Local educators react to feds’ guidelines on transgender protection


GRAND RAPIDS, Mich. (WOOD) — The White House is reaffirming their stand on one of the most divisive social issues to hit the country in a long time.

Friday, the Obama administration issued a directive opening up bathrooms and locker rooms to transgender people attending public schools and colleges that receive federal funding.

Violate the directive and schools risks losing those funds, and could be sued by the government under Title IX, the federal law protecting students from discrimination.

Some area schools appear to already be in compliance with most of the White House directive.

“We see this as consistent with Title IX, and quite frankly, we see this as the right thing to do,” said Kimberly DeVries, equal opportunity compliance director at Grand Rapids Community College.

On the GRCC campus, transgender students are called upon in class by the name they identify with, not necessarily their given name.

They can use the bathroom and locker room they feel best fits their identity, as opposed to the one assigned to their gender.

The goal of the policy adopted last August is to give transgender students a comfortable, safe learning environment.

“We don’t want you to come back to school and try to focus on math or chemistry or English and not feel safe on campus,” DeVries said.

As for students who may not feel safe with a transgender student walking into the locker room, DeVries says there haven’t been any problems.

“Sure, we would respond to those and we certainly balance those.”

At Rockford Public Schools, plans were already in the worked to establish family bathrooms at the middle, freshman and high school buildings for transgender and other students who don’t feel comfortable sharing gender assigned bathrooms.

The district’s supported an LGBT club on campus for about a decade.

But Superintendent Michael Shibler says when it comes to the directive’s locker room policy, it doesn’t take into account everybody’s rights.

“It’s just not acceptable.
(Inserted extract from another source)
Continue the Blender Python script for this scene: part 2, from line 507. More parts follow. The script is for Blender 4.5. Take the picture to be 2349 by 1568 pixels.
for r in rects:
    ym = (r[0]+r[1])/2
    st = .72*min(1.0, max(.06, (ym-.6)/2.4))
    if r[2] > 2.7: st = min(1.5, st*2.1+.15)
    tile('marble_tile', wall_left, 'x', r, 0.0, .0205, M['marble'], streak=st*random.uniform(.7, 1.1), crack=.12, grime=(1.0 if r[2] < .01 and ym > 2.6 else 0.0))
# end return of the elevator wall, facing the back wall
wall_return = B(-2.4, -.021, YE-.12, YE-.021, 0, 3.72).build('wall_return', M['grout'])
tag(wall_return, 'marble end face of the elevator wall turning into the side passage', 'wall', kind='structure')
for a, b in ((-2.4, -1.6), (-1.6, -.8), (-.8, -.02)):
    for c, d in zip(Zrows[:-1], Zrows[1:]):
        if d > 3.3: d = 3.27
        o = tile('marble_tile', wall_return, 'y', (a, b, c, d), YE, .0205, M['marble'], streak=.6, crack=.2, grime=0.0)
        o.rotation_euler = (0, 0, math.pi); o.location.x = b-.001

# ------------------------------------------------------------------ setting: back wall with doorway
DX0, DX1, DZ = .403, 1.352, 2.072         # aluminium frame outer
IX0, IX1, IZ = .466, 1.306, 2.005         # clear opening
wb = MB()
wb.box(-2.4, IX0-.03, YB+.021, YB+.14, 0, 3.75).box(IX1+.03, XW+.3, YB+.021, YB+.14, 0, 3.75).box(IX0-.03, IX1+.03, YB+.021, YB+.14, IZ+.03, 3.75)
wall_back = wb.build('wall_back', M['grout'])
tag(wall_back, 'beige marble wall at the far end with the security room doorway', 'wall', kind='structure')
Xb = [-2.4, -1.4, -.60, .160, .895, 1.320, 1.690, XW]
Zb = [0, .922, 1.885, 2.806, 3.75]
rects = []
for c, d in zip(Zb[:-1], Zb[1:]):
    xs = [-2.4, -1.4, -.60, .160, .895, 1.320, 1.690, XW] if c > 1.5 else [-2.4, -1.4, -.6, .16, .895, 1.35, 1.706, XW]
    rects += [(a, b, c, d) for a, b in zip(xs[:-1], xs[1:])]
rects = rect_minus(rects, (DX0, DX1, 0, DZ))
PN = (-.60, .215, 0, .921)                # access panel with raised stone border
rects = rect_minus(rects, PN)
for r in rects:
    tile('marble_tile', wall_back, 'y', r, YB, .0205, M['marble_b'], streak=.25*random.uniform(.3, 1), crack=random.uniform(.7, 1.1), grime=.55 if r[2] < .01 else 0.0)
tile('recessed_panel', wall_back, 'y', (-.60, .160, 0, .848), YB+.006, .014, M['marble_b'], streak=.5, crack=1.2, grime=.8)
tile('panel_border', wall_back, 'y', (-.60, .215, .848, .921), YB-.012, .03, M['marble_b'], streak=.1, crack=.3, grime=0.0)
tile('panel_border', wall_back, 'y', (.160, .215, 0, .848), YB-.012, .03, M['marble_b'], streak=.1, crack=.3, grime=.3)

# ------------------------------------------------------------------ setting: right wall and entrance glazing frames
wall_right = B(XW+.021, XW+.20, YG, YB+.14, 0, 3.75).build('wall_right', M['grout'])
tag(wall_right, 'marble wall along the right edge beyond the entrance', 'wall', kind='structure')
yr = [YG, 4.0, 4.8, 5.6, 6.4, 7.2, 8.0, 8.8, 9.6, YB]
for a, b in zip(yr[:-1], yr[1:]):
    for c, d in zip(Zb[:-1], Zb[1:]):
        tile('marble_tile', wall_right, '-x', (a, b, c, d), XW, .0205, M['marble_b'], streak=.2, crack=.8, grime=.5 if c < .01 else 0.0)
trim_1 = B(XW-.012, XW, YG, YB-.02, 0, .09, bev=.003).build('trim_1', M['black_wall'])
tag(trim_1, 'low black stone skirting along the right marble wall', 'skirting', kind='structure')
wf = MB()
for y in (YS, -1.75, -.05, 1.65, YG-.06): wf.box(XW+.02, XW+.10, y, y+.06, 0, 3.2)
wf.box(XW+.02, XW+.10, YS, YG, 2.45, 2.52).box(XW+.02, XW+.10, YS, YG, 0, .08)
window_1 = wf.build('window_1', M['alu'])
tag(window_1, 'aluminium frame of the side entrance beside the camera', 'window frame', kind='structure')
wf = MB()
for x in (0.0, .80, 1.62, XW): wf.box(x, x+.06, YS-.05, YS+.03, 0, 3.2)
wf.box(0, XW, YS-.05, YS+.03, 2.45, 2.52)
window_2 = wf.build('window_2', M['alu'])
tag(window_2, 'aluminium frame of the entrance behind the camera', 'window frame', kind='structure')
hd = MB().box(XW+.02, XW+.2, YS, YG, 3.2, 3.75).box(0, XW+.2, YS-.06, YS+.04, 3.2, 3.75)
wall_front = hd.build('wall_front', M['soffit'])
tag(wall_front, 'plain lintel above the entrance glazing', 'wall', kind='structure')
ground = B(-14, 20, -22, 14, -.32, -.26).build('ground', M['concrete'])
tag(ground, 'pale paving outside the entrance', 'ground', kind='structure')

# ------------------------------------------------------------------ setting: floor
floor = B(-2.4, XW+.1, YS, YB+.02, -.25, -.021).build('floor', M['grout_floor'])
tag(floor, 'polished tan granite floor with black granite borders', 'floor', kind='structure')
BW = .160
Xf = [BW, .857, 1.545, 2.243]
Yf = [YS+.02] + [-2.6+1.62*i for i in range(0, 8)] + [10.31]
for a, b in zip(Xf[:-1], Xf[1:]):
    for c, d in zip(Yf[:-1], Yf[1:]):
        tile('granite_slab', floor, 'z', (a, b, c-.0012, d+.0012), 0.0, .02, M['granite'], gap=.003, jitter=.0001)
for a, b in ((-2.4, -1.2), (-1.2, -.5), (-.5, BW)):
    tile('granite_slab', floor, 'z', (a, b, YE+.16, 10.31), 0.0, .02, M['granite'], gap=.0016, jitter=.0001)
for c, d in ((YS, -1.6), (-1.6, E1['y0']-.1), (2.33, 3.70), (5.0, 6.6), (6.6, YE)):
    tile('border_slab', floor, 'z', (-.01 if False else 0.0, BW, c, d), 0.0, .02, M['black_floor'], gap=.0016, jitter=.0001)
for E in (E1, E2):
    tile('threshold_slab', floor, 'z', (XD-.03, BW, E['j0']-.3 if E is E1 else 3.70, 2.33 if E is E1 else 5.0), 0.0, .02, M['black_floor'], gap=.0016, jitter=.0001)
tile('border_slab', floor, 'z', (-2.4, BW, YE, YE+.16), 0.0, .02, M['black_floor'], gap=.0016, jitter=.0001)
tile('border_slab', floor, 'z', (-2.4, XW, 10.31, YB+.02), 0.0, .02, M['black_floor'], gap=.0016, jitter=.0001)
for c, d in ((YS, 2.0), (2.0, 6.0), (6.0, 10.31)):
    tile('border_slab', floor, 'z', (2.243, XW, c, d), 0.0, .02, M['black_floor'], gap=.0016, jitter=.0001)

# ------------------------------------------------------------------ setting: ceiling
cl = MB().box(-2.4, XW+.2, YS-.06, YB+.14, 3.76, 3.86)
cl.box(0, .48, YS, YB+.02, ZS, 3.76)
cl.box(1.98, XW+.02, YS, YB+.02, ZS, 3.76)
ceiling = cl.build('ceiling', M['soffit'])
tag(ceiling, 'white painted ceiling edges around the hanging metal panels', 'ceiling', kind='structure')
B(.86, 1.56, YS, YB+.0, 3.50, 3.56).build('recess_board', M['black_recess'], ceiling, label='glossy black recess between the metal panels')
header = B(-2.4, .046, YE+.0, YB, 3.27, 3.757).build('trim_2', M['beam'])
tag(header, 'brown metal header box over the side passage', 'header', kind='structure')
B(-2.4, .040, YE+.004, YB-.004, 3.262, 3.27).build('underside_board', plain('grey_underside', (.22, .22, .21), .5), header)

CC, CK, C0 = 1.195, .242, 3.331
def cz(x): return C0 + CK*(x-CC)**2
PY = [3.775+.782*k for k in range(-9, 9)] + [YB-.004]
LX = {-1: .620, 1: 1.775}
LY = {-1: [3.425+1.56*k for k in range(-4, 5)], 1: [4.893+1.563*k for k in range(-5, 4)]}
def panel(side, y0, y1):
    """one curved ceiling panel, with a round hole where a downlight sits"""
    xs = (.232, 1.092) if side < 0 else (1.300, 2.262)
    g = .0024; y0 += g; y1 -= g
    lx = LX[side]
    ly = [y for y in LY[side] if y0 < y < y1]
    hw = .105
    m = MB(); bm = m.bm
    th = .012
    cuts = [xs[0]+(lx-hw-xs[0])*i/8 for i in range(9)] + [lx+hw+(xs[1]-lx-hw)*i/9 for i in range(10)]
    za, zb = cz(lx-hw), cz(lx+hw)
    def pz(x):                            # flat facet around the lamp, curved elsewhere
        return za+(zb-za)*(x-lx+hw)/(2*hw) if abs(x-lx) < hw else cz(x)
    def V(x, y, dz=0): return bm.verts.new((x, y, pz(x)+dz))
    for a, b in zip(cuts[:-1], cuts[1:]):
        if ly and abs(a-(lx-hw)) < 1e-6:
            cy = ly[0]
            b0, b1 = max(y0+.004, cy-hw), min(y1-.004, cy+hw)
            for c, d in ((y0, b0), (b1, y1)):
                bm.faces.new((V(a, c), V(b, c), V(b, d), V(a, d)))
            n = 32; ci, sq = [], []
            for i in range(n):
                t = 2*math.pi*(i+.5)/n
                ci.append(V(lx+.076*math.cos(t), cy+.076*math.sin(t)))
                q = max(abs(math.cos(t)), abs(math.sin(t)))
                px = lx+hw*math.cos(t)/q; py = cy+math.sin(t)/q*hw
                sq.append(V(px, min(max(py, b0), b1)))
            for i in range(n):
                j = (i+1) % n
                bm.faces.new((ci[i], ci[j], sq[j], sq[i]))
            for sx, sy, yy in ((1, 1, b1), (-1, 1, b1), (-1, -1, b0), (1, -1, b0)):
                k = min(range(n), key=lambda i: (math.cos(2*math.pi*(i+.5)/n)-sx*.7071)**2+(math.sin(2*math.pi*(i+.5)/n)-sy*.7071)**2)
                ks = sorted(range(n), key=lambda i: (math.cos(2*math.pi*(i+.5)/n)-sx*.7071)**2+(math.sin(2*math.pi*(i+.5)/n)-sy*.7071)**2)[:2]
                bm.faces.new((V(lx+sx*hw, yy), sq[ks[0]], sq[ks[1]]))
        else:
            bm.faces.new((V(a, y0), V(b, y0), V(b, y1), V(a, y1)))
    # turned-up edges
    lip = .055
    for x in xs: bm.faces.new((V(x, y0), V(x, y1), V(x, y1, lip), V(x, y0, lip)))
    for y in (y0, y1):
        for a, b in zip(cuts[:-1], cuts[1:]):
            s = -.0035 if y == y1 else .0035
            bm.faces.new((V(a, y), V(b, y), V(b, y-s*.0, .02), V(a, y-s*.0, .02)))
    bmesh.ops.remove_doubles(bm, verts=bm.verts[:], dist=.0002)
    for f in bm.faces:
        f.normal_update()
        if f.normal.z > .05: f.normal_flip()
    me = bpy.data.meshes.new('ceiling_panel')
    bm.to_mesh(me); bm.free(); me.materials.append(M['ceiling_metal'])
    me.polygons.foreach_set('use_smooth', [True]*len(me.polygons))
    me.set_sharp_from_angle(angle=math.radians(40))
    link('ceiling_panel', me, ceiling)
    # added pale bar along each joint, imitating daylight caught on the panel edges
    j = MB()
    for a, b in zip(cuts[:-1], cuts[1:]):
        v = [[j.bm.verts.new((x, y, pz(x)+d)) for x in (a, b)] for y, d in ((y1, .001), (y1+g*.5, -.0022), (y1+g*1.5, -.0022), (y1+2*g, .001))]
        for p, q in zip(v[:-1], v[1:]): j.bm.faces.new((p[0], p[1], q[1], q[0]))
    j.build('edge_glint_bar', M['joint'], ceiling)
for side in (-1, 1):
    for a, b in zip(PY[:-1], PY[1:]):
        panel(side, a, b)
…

It’s not acceptable for what we need to do as a public school system,” said Shibler.

It’s not just the rights of students involved.

It’s money.

The administration’s threat to withhold federal funds from schools that don’t comply could cost Rockford Public Schools $2 million annually.

But Shibler says there is a lack of common sense in the locker room argument, and he uses the example of a group of 14-year-old girls in a locker room.

“… And a boy walks in there because he felt he had the right to be there because in his mind he’s a girl.  That would be very disruptive and disturbing to those 14-year-old girls,” said Shibler.

So the long-time Rockford superintend has penned a letter to the local congressional delegation and other politicians, asking to help public schools navigate through this issue.

“And to come up with policy that is common sense, that protects the rights of all students,” said Shibler.

“And that means the vast majority of the students who believe that they are heterosexual and that they are going to feel safe in the bathroom or locker room that identifies with their birth gender.”

There has also been a major debate in Lansing over guidelines proposed by the state board of education.

One difference between the two, the federal guidelines call from parental consent in the case of underage students declaring a gender, while the state’s policy does not.

State Superintendent Brian Whiston released a statement saying the board will review the federal guidance and see how it aligns with the state board’s draft guidance.

“We are committed to listening and being considerate of that input, and shaping ultimate guidance that encourages schools to appropriately engage parents and flexibly determine bathroom and locker room policies that increase safety, and improve school engagement while respecting the dignity and rights of all students, including LGBTQ children,” said Whiston in the statement.